═════ Dataset ═════

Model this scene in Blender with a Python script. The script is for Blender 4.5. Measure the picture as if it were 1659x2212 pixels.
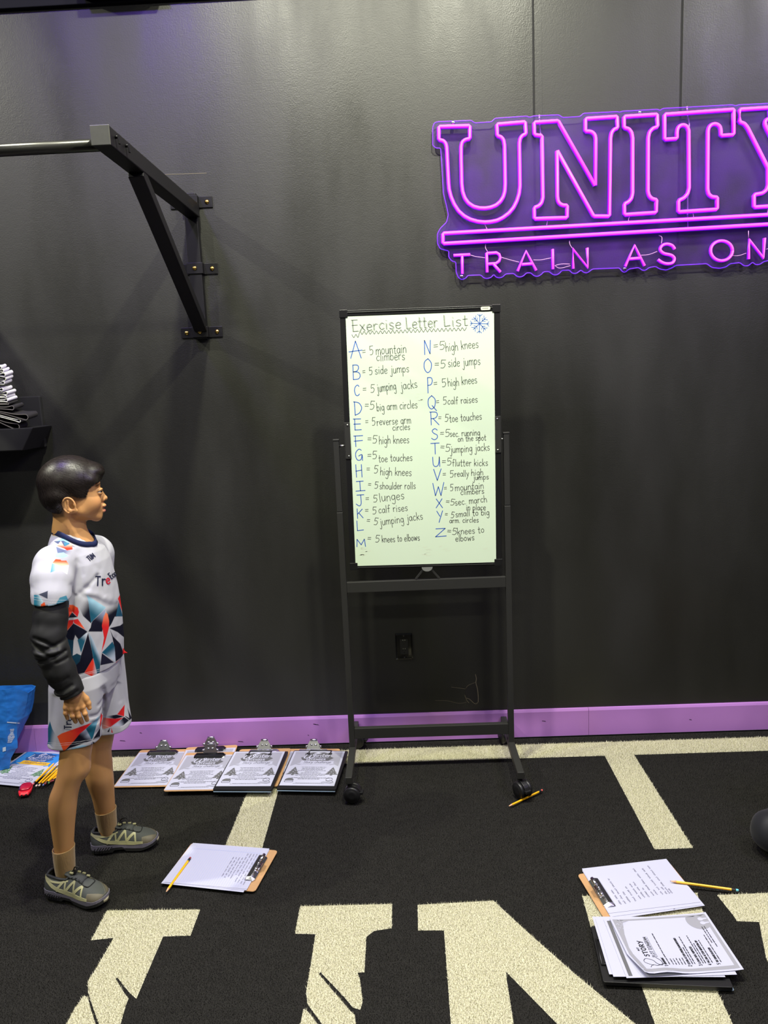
import bpy, bmesh, math, random
import numpy as np
from mathutils import Vector, Matrix

for _o in list(bpy.data.objects):
    bpy.data.objects.remove(_o)
SC = bpy.context.scene
COL = SC.collection
random.seed(7)
RNG = np.random.default_rng(7)

# ------------------------------------------------------------------ camera
IW, IH = 1659, 2212
FOC = 1664.7                                   # focal length in pixels
CAM = np.array([0.0, -3.15, 1.549])            # the wall is y = 0, the floor z = 0
YAW, PITCH, ROLL = 0.02716, 0.16928, -0.04409
_f = np.array([-math.sin(YAW)*math.cos(PITCH), math.cos(YAW)*math.cos(PITCH), -math.sin(PITCH)])
_r0 = np.array([math.cos(YAW), math.sin(YAW), 0.0]); _u0 = np.cross(_r0, _f)
CR = _r0*math.cos(ROLL) + _u0*math.sin(ROLL)
CU = -_r0*math.sin(ROLL) + _u0*math.cos(ROLL)
CF = _f
cd = bpy.data.cameras.new('camera'); cam = bpy.data.objects.new('camera', cd); COL.objects.link(cam)
cam.matrix_world = Matrix(((CR[0], CU[0], -CF[0], CAM[0]), (CR[1], CU[1], -CF[1], CAM[1]), (CR[2], CU[2], -CF[2], CAM[2]), (0, 0, 0, 1)))
cd.sensor_fit = 'HORIZONTAL'; cd.sensor_width = 36.0; cd.lens = 36.0*FOC/IW
cd.clip_start = 0.05; cd.clip_end = 60
SC.camera = cam

# ------------------------------------------------------------------ colour management, world, lights
vs = SC.view_settings
SC.display_settings.display_device = 'sRGB'
vs.view_transform = 'Standard'; vs.look = 'None'; vs.gamma = 1.0; vs.use_curve_mapping = False
vs.exposure = 0.0
w = bpy.data.worlds.new('world'); SC.world = w; w.use_nodes = True
w.node_tree.nodes['Background'].inputs[0].default_value = (0.80, 0.82, 1.0, 1)
w.node_tree.nodes['Background'].inputs[1].default_value = 0.05

def lamp(name, loc, energy, col, size, size_y=None, target=None, shape='DISK', spread=180):
    d = bpy.data.lights.new(name, 'AREA'); d.energy = energy; d.color = col
    d.shape = shape; d.size = size
    if size_y: d.size_y = size_y
    d.spread = math.radians(spread)
    o = bpy.data.objects.new(name, d); COL.objects.link(o); o.location = loc
    t = Vector(target) if target else Vector((loc[0], loc[1], 0))
    o.rotation_euler = (t - Vector(loc)).to_track_quat('-Z', 'Y').to_euler()
    return o

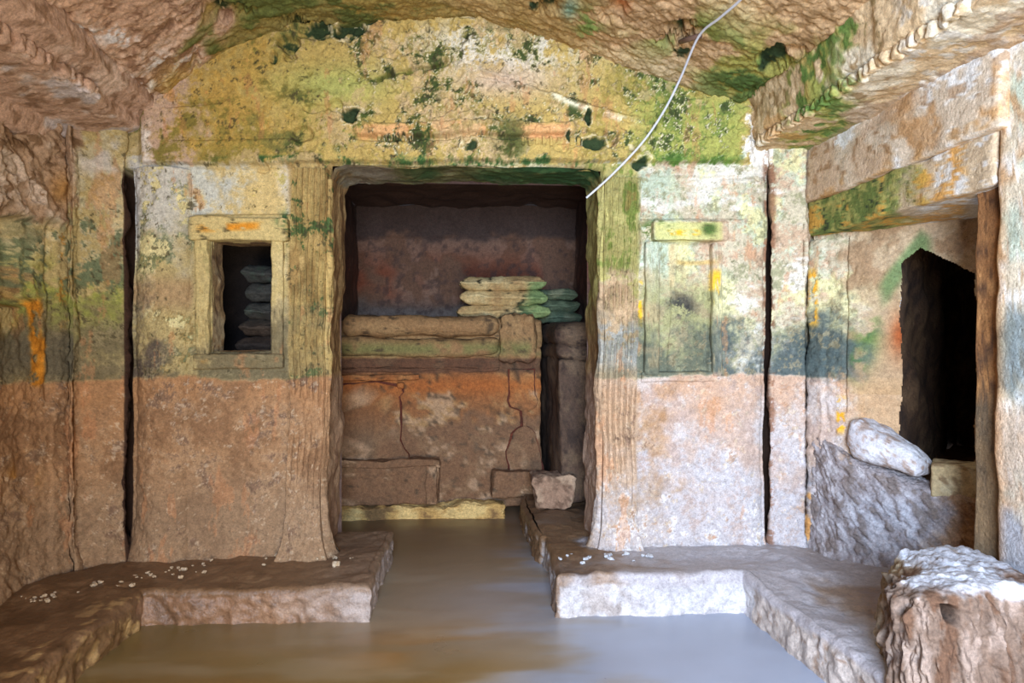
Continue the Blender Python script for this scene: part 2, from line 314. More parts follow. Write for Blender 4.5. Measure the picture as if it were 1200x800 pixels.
# ================================================================== STRUCTURE
YB = 3.6
DXL, DXR, DZT = -0.716, 0.713, 2.176          # doorway
WXL, WXR, WZB, WZT = -1.302, -1.002, 1.207, 1.778   # small window
def bend(x, z):                               # the wall leans and wanders a little, shared by wall, reveals and pilasters
    return 0.014*(z-1.25) + 0.006*fbm2(x, z, 2.2, 3, 70), 0.005*fbm2(x, z, 2.6, 3, 71)

def build_wall_back():
    xs = seg(-2.0, WXL, 125, WXR, 58, DXL, 56, DXR, 250, 1.78, 195); zs = seg(-0.02, WZB, 225, WZT, 108, DZT, 76, 3.02, 158)
    X, Z = np.meshgrid(xs, zs, indexing='ij'); P0 = np.stack([X, np.full_like(X, YB), Z], -1)
    u, v = proj(P0)
    n1 = fbm2(X, Z, 1.5, 4, 21); n2 = fbm2(X, Z, 5, 5, 22); n3 = fbm2(X, Z, 18, 4, 23); n4 = fbm2(X, Z, 50, 2, 24)
    d = 0.008*n1 + 0.004*n2 + 0.002*n3
    d -= 0.22*band(u, 140, 154, 1.2)*ss(196, 202, v)                         # deep chase by the left corner
    d -= 0.22*band(u, 899, 910, 1.2)*ss(196, 206, v)
    d += 0.045*(1-ss(190, 193, v))*ss(160, 176, u)*(1-ss(868, 880, u))      # the gable field stands proud of the panels
    d -= 0.025*band(u, 224, 341, 1.2)*band(v, 195, 250, 1.2)               # sunk panel
    d -= 0.018*band(u, 747, 868, 1.2)*band(v, 207, 257, 1.2)
    d -= 0.03*band(u, 772, 832, 1.2)*band(v, 284, 442, 1.5)                # blind window
    d -= 0.012*band(u, 786, 812, 1.0)*band(v, 286, 440, 1.5); d += 0.010*band(u, 786, 793, 1)*band(v, 284, 330, 2)
    d += 0.03*np.sqrt(np.clip(1-((u-866)/28)**2, 0, 1))*(v > 207)*ss(206, 214, v)   # engaged shaft on the right
    d -= 0.012*band(u, 210, 216, 1.2)*(v > 436); d -= 0.012*band(u, 326, 338, 3)*(v > 436)
    d += 0.04*np.exp(-np.clip(Z-0.16, 0, 9)/0.05)                          # foot fillet
    # gable mouldings
    hm = band(u, 414, 668, 4)
    d += 0.032*hm*band(v+2*n1, 150, 163, 1.5); d += 0.010*hm*band(v, 138, 150, 2); d -= 0.03*hm*band(v+2*n1, 164, 168, 1)
    d -= 0.04*band(v-99+0.24*(u-440)+2*n2, -2, 3, 1.2)*band(u, 440, 530, 6); d -= 0.03*band(v-142+0.31*(720-u)+2*n2, 0, 5, 1.5)*band(u, 560, 740, 8)*ss(-0.8, 0.3, n2)
    d += 0.02*band(v-150+0.31*(720-u), -12, -2, 2)*band(u, 560, 740, 8)
    d -= 0.012*band(v-137-0.12*(u-430)*0, 134, 138, 1)*0
    d -= 0.02*band(v-128+0.09*(u-200), -1.5, 1.5, 1)*band(u, 196, 262, 4); d -= 0.012*band(v, 163, 166, 1)*band(u, 200, 345, 5)
    up = 1-ss(188, 196, v)
    # plaster scabs and pits in the gable
    pk = n2*0.5+n3*0.8
    d += up*ss(350, 420, u)*0.016*ss(0.05, 0.2, pk) - up*0.02*ss(1.0, 1.5, pk)*ss(340, 400, u)
    for (cu, cv, ru, rv, dp) in [(341, 56, 13, 12, .07), (340, 72, 9, 5, .05), (321, 72, 5, 7, .04), (561, 143, 8, 4, .05), (683, 142, 4, 8, .05), (680, 158, 9, 2, .03), (812, 118, 5, 4, .04), (840, 183, 4, 3, .03), (697, 160, 5, 5, .03),
            (408, 140, 13, 8, .04), (392, 130, 8, 8, .04), (368, 133, 12, 5, .03), (355, 162, 12, 9, .035), (590, 160, 16, 16, .02), (588, 182, 8, 14, .02), (548, 174, 8, 9, .03), (690, 172, 14, 8, .03), (742, 188, 10, 12, .03), (708, 172, 6, 8, .03), (365, 40, 26, 10, .05), (410, 40, 18, 12, .05), (303, 193, 8, 6, .03), (430, 30, 12, 6, .03)]:
        e = ((u-cu)/ru)**2+((v-cv)/rv)**2 + 0.25*n3; d -= dp*(1-ss(0.5, 1.3, e))
    d -= 0.015*ss(2.0, 2.4, n3+0.3*n2)*(Z > 1.08)
    # rounded arrises at the openings
    def near(x0, x1, z0, z1): return np.maximum(np.maximum(x0-X, X-x1), np.maximum(z0-Z, Z-z1))
    ed = near(DXL, DXR, -1, DZT); d -= 0.03*np.exp(-np.clip(ed, 0, 1)/0.012)*(1+0.5*n2)
    ed = near(WXL, WXR, WZB, WZT); d -= 0.02*np.exp(-np.clip(ed, 0, 1)/0.01)
    bx, bz = bend(X, Z)
    P = np.stack([X+bx, YB-d, Z+bz], -1)
    xc = (X[1:, 1:]+X[:-1, :-1])/2; zc = (Z[1:, 1:]+Z[:-1, :-1])/2
    hole = ((xc > DXL) & (xc < DXR) & (zc < DZT)) | ((xc > WXL) & (xc < WXR) & (zc > WZB) & (zc < WZT)) | (zc > ceil_z(xc)+0.05)
    col = paint_walls(np.stack([X+bx, np.full_like(X, YB), Z+bz], -1), X, Z)
    # dark moss lives in the pits
    uu = Paint(X.shape, (0, 0, 0)); uu.c = col
    for (cu, cv, ru, rv) in [(341, 56, 12, 11), (321, 72, 5, 7), (365, 38, 24, 10), (410, 38, 18, 12), (408, 140, 12, 8), (683, 142, 3, 7), (561, 143, 7, 3), (690, 172, 12, 7), (742, 188, 9, 11), (548, 174, 7, 7), (430, 28, 10, 6), (660, 166, 3, 6), (672, 170, 3, 6)]:
        uu.mix((232, 214, 172), band(((u-cu)/ru)**2+((v-cv)/rv)**2+0.7*n3+0.4*n2, 1.25, 1.8, 0.15)*0.75*(cu > 390))
        uu.mix((34, 52, 28), (1-ss(0.5, 1.2, ((u-cu)/ru)**2+((v-cv)/rv)**2+0.6*n3+0.4*n2))*0.9)
    return sheet('wall_back', P, uu.c, M_WALL, hole, flip=False, kind='structure')
wall_back = build_wall_back()

def tunnel(name, pts, y0, y1, ny, mat, paint, sub=0.012, parent=None, kind='structure', amp=0.008, flip=False, usebend=True):
    """a reveal: a path in x,z swept back in y"""
    pts = [np.array(p, float) for p in pts]; path = []
    for p, q in zip(pts[:-1], pts[1:]):
        k = max(2, int(np.linalg.norm(q-p)/sub)); path += [p+(q-p)*i/k for i in range(k)]
    path.append(pts[-1]); path = np.array(path)
    ys = np.linspace(y0, y1, ny); A, B = np.meshgrid(np.arange(len(path)), ys, indexing='ij')
    X = path[:, 0][A]; Z = path[:, 1][A]; P = np.stack([X, B, Z], -1)
    if usebend:
        bx, bz = bend(X, Z); P[..., 0] += bx; P[..., 2] += bz
    Pw = warp3(P, amp, 5, 3); k = ss(0, 0.05, B-y0)[..., None]; P = P*(1-k)+Pw*k
    return sheet(name, P, paint(P), mat, flip=flip, parent=parent, kind=kind)

def paint_reveal(P):
    n2 = fbm3(P, 5, 4, 1); n3 = fbm3(P, 22, 3, 2); ns = fbm3(P*np.array([1, 1, 0.25]), 18, 3, 4)
    p = Paint(P.shape[:-1], (164, 130, 84)); p.mix((120, 88, 52), ss(0, 1, ns)); p.mix((196, 164, 112), ss(0.5, 1.3, -ns)*0.6)
    p.mix((150, 116, 96), (1-ss(1.05, 1.1, P[..., 2]))*0.6)
    rt = ss(0, 0.2, P[..., 0]); p.mix((158, 150, 84), rt*ss(1.3, 1.6, P[..., 2]+0.05*n2)*0.8); p.mix((206, 178, 160), rt*(1-ss(0.9, 1.2, P[..., 2]))*0.5)
    top = ss(2.12, 2.17, P[..., 2]+0.01*n3); p.mix((50, 80, 42), top*(0.5+0.5*ss(-0.4, 0.5, P[..., 0]+0.2*n2))); p.mix((140, 126, 110), top*(1-ss(-0.55, -0.2, P[..., 0]+0.1*n2))*0.8)
    p.mix((120, 118, 104), top*ss(3.85, 3.98, P[..., 1])*ss(-0.2, 0.8, n3)*0.5)
    return p.c
door_1 = tunnel('door_1', [(DXL, 0.0), (DXL, 1.0), (DXL, DZT-0.06), (DXL+0.02, DZT-0.015), (DXL+0.07, DZT), (0, DZT), (DXR-0.07, DZT), (DXR-0.02, DZT-0.015), (DXR, DZT-0.06), (DXR, 1.0), (DXR, 0.0)], YB-0.002, 4.0, 40, M_WALL, paint_reveal)
for nm, sgn in (('jamb_moulding', -1), ('jamb_moulding', 1)):   # soft roll moulding on each jamb, between flutes and opening
    zs = np.linspace(0.1, 2.10, 260); ph = np.linspace(0, 2*math.pi, 26); A, Z = np.meshgrid(ph, zs, indexing='ij')
    x0 = (DXL if sgn < 0 else DXR) + sgn*0.02; n = fbm2(A*0.3, Z, 6, 4, 31+sgn)
    rad = 0.032*(1+0.18*n) + 0.07*np.exp(-np.clip(Z-0.16, 0, 9)/0.09)
    bx, _ = bend(np.full_like(Z, x0), Z)
    P = np.stack([x0+bx+rad*np.cos(A)*0.95, 3.605-rad*np.sin(A)*0.9, Z], -1)
    sheet(nm, P, paint_walls(P*np.array([1, 0, 1])+np.array([0, YB, 0]), P[..., 0], Z), M_WALL, flip=(False), parent=door_1)

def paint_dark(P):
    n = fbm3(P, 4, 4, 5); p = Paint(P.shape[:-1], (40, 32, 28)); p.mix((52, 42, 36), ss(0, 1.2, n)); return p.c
window_1 = tunnel('window_1', [(WXL, WZB), (WXR, WZB), (WXR, WZT), (WXL, WZT), (WXL, WZB)], YB-0.002, YB+0.16, 16, M_WALL,
                  paint_rock((150, 122, 84), (176, 156, 120), (100, 76, 54), 3), amp=0.005, flip=True)

# frame bars of the small window and the blind window (survey rectangles on the wall plane)
def bar(name, u0, v0, u1, v1, proud, parent, seed=0, n=26, r=0.012):
    a = at_y(u0, v1, YB); b = at_y(u1, v0, YB); c = (a+b)/2; h = np.abs(b-a)/2
    y0, y1 = YB-proud, YB+0.05
    def pt(W): return paint_walls(np.stack([W[..., 0], np.full_like(W[..., 0], YB), W[..., 2]], -1)[None], W[None, ..., 0], W[None, ..., 2])[0]
    bx, bz = bend(np.array([c[0]]), np.array([c[2]]))
    return stone(name, (c[0]+bx[0], (y0+y1)/2, c[2]+bz[0]), (h[0], (y1-y0)/2, h[2]), min(r, h[0]*.9, h[2]*.9), pt, M_WALL, parent, n, 0.002, 6, seed)
bar('frame_jamb', 231, 272, 247, 430, 0.035, window_1, 1); bar('frame_jamb', 319, 272, 333, 430, 0.035, window_1, 2)
bar('frame_lintel', 226, 256, 340, 282, 0.05, window_1, 3); bar('frame_sill', 230, 414, 334, 432, 0.05, window_1, 4)
window_2 = bar('window_2', 754, 284, 771, 440, 0.028, None, 5); window_2['kind'] = 'structure'
bar('frame_jamb', 833, 284, 845, 440, 0.026, window_2, 6); bar('frame_cornice', 760, 261, 846, 283, 0.05, window_2, 7)
bar('frame_sill', 752, 434, 846, 446, 0.012, window_2, 8)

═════

» **Aim of the exercise**
Please reproduce the listing exactly from its opening line through the line that contains "RNG = np.random.default_rng(7)", both included, with all pictures omitted.

» **Result**
Model this scene in Blender with a Python script. The script is for Blender 4.5. Measure the picture as if it were 1659x2212 pixels.
import bpy, bmesh, math, random
import numpy as np
from mathutils import Vector, Matrix

for _o in list(bpy.data.objects):
    bpy.data.objects.remove(_o)
SC = bpy.context.scene
COL = SC.collection
random.seed(7)
RNG = np.random.default_rng(7)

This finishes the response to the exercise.